Saturday, May 19, 2012

Emotional baggage

It's been so long since I visited here. 2 yrs to be exact.

I realized I am still carrying my emotional baggage with me. It all started 2 yrs ago. When it started to spiral downhill again. The union tat I tot was the perfect one, the one I tot would be the last, did not last. Till date I still have the same question on my mind - was it me? I am still wondering wats wrong wz me.

It was ok to lose him. But I think I cannot get over losing friends. Like losing her. My best friend since I was 13. I lost her not because I death. But because of small trival issues.

In my 32 yrs of life, the ple tat had came into my life and made an impact there, were the ones I called friends, and they are the hardest people in my life to get rid of within me. Because I felt most relaxed, most myself, most carefree, most enjoyable, happiest moments wz these ple I called friends.

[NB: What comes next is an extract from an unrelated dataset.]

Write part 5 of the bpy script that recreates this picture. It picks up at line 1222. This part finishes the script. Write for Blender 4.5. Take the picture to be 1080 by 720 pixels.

Wine is best when it get older. Ple compare friendship like tat. I'm sorry if along the way I made things bad or turned things sour or caused u to hate me. But pls believe me when I say tat I was true before. And I had been true. I'm sorry if I didn't let u know me enough to trust me.

In life we all have our ups and downs. Our regrets our pains our happiness. Tat makes life

I jus wan u to know its still an emotional baggage tat I'm holding on to. A baggage full of friendships tat couldn't weather the storms. Tat didn't have the permission to sail again.

I have been pricked by thorns. And there's a thorn inside of me which represents u. If u would give me a chance I'll show u how to pluck the rose without getting pricked by the thorn. If only u would.